Mijn huis is lek, krijg ik energietoeslag?

Je zou kunnen zeggen dat daarmee de kous af is: wie een laag inkomen heeft, huurt passend en krijgt de rest vergoed via huurtoeslag. Maar huurtoeslag dekt slechts een deel van de huur af. Belangrijker nog: stijgende energielasten zorgen voor steeds hogere totale woonlasten. En op een hoge energierekening krijg je geen toeslag. Ondanks het passend toewijzen, en ondanks inspanningen van veel corporaties om de energielasten te beperken, blijft de vraag: is het voor iedereen mogelijk om ‘betaalbaar’ te wonen?

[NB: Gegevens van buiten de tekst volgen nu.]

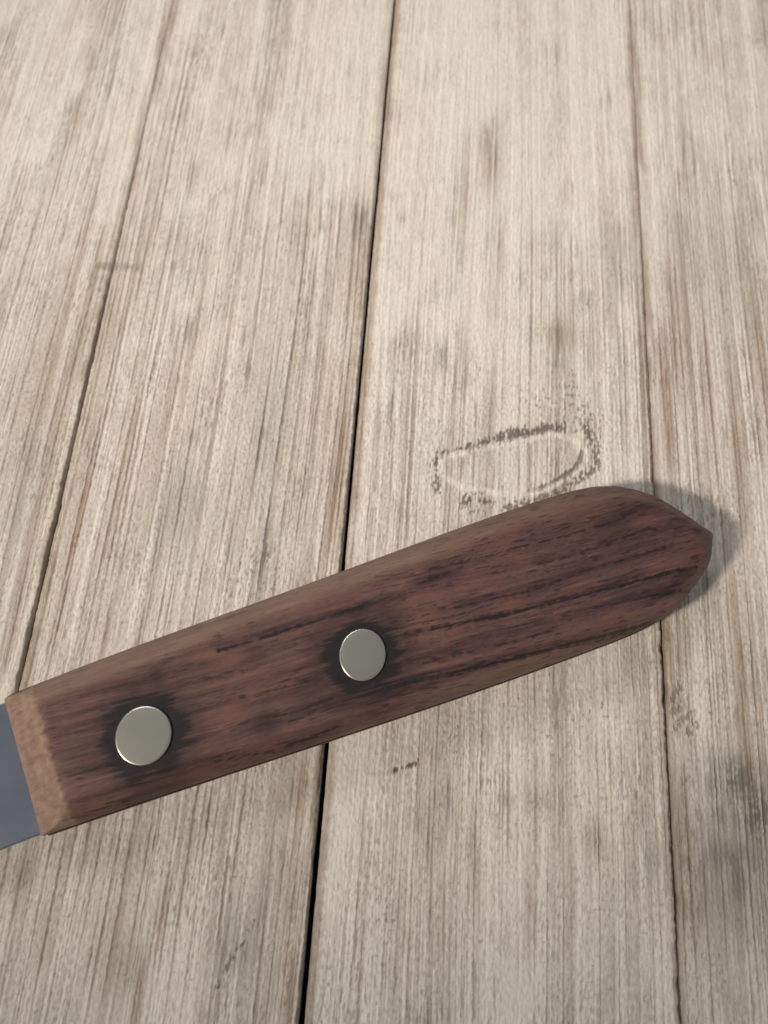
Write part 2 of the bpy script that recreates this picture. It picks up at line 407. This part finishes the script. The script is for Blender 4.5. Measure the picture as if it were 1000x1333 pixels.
def wood_fields(x, y, xl, xr, sd, st_):
    """relief (mm) and tone / tan / dark / grey masks of one plank"""
    wob = 1.3 * noise(x / 24, y / 110, sd) + 0.10 * noise(x / 5, y / 30, sd + 1)
    g = x + wob + 0.085 * noise(x / 0.7, y / 1.1, sd + 30) + 0.05 * noise(x / 0.35, y / 0.5, sd + 31)
    n1 = noise(g / 1.25, y / 210, sd + 2)
    n2 = noise(g / 0.58, y / 120, sd + 3)
    n3 = noise(g / 0.31, y / 55, sd + 4)
    n4 = noise(g / 4.2, y / 190, sd + 5)
    low = noise(x / 13, y / 40, sd + 6)
    mid = noise(x / 4.5, y / 9, sd + 7)
    iso = noise(x / 0.50, y / 0.75, sd + 8)
    iso2 = noise(x / 0.28, y / 0.42, sd + 9)
    clump = noise(x / 1.6, y / 3.4, sd + 10)
    # thick wash hides the grain in places (most of all on the far end of the middle board)
    cover = sstep(0.0, 0.55, low + 0.3 * mid + 1.1 * np.exp(-((x - 12) / 22) ** 2) * sstep(38, 75, y) + 0.55 * sstep(35, 90, y) - 0.1)
    show = st_['line'] * (1 - 0.75 * cover)
    brk = sstep(-0.40, 0.30, noise(g / 0.75, y / 8, sd + 20) + 0.35 * iso)
    sel = sstep(-0.25, 0.20, noise(g / 2.3, y / 70, sd + 11))
    sel2 = sstep(-0.05, 0.35, noise(g / 1.6, y / 45, sd + 21))
    ridge = np.maximum(np.exp(-(n1 / 0.14) ** 2) * sel, 0.9 * np.exp(-(n2 / 0.24) ** 2) * sel2) * (0.45 + 0.55 * sstep(-0.45, 0.15, noise(g / 0.8, y / 6, sd + 34) + 0.4 * iso))
    groove = sstep(0.06, 0.36, 0.8 * n2 + 0.5 * n3 + 0.25 * n1) * show * (0.40 + 0.60 * brk) * (1 - 0.8 * ridge)
    tone = 0.60 + st_['tone'] + 0.20 * n4 + 0.17 * n1 * show + 0.18 * n3 * show + 0.10 * mid + 0.19 * iso + 0.15 * iso2 + 0.10 * clump \
        + 0.50 * ridge * (0.35 + 0.65 * show) - 0.36 * groove + 0.16 * cover
    tone = 0.635 + (tone - 0.61) * 1.22
    height = 0.05 * n1 + 0.08 * ridge - 0.17 * groove + 0.06 * iso + 0.05 * iso2 + 0.04 * clump
    tan = 0.24 * sstep(0.12, 0.6, n4 + 0.5 * mid) * show + 0.26 * groove * sstep(-0.2, 0.45, noise(x / 7, y / 18, sd + 12))
    tan += 0.60 * sstep(0.10, 0.40, noise(g / 1.7, y / 130, sd + 23)) * sstep(-0.15, 0.40, noise(x / 11, y / 60, sd + 24)) * (0.5 + 0.5 * sstep(-0.3, 0.3, n3 + 0.5 * iso)) * (1 - 0.6 * cover)
    tan *= 0.85 * st_['tan'] * (1 - 0.5 * ridge)
    dash = noise(g / 0.36, y / 3.2, sd + 29) + 0.3 * iso
    grey = np.zeros_like(x); dark = np.zeros_like(x)
    kn = np.zeros_like(x)
    for bx, by, rx, ry, kind, st in BLOTS:
        if bx < xl - 4 or bx > xr + 4: continue
        q = ((g - wob * 0.6 - bx) / rx) ** 2 + ((y - by) / ry) ** 2
        w = st * np.exp(-q * 0.9)
        if kind == 't': tan = np.maximum(tan, 1.5 * w * (0.40 + 0.60 * sstep(-0.35, 0.25, n2 + 0.6 * n3 + 0.3 * clump + 0.3 * iso)))
        elif kind == 'g': grey = np.maximum(grey, 0.95 * w * (0.55 + 0.45 * sstep(-0.5, 0.4, n2 + clump)))
        elif kind == 'k': kn = np.maximum(kn, w)
        else: dark = np.maximum(dark, 0.95 * w * (0.22 + 0.78 * sstep(-0.06, 0.26, 0.8 * n2 + 0.7 * n3 + 0.5 * clump + 0.45 * iso + 0.7 * w - 0.25)))
    wisp = noise(g / 0.5, y / 12, sd + 25) + 0.3 * noise(g / 0.3, y / 3, sd + 26)
    dark = np.maximum(dark, 0.38 * sstep(0.30, 0.60, wisp) * sstep(0.10, 0.55, noise(x / 7.5, y / 24, sd + 27) + 0.1 * clump))
    # broken specks sitting in the open grain
    sp = noise(g / 0.30, y / 2.1, sd + 13) + 0.45 * noise(x / 0.35, y / 0.8, sd + 22)
    patch = sstep(0.0, 0.65, noise(x / 6.5, y / 15, sd + 14) + 0.2 * n1)
    spk = sstep(0.42, 0.66, sp + 0.22 * patch + 0.16 * groove - 0.02) * (0.25 + 0.75 * patch)
    dark = np.maximum(dark, 0.40 * spk * (1 - 0.5 * cover))
    dark = np.maximum(dark, 0.30 * sstep(0.25, 0.50, dash) * groove)
    # bare flecks where the wash has chipped away in small crumbs
    crumb = noise(x / 0.62, y / 0.85, sd + 15) + 0.55 * noise(g / 0.3, y / 0.6, sd + 28)
    dark = np.maximum(dark, 0.58 * sstep(0.30, 0.55, crumb + 0.75 * kn - 0.42) * sstep(0.05, 0.35, kn))
    pit = sstep(0.40, 0.62, noise(x / 0.34, y / 0.62, sd + 32) + 0.25 * noise(x / 3, y / 6, sd + 33))
    dark = np.maximum(dark, 0.30 * pit * (1 - 0.6 * cover))
    height -= 0.10 * dark
    # joints: bare arrises, a little crushed
    e = np.minimum(x - xl, xr - x)
    far = sstep(95, 25, y) * 0.7 + 0.3
    jag = 0.30 * noise(y / 2.2, x * 0 + sd, sd + 16) + 0.25 * noise(y / 0.7, x * 0 + sd, sd + 17)
    edge = sstep(0.55, 0.0, e + 0.6 * jag)
    tan = np.maximum(tan, 0.85 * sstep(2.0, 0.3, e + 1.2 * jag + 0.8 * n1) * (0.4 + 0.6 * sstep(-0.3, 0.3, noise(x / 2, y / 20, sd + 18))))
    dark = np.maximum(dark, 0.30 * edge * far)
    height -= 0.40 * far * sstep(0.35, 0.0, e + 0.35 * jag) + 0.05 * sstep(2.0, 0, e)
    return height, tone, tan, dark, grey, dict(iso=iso, iso2=iso2, n2=n2, n3=n3, clump=clump, crumb=crumb)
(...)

Niet de woonlast is maatgevend, maar wat er overblijft

De huurquote is een veelgebruikte maat om te meten of huishoudens niet teveel van hun inkomen kwijt zijn aan wonen. Want het gaat er uiteindelijk niet om hoe hoog de huur is, maar of mensen voldoende overhouden om van rond te komen. Het Nibud hanteert daarvoor een globale norm voor een acceptabele huurquote. Hoewel Nibud zelf waarschuwt voorzichtig te zijn met deze maat, wordt deze veel gebruikt in discussies.

Deze maat is om 2 redenen onvoldoende. Ten 1e houdt deze geen rekening met de energielasten. Terwijl juist daar grote verschillen zijn die huishoudens hard kunnen raken. Maar belangrijker nog is dat deze de huurquote voorbij gaat aan de grote verschillen in kosten voor levensonderhoud tussen verschillende typen huishoudens. Een gezin heeft véél hogere lasten dan een alleenstaande!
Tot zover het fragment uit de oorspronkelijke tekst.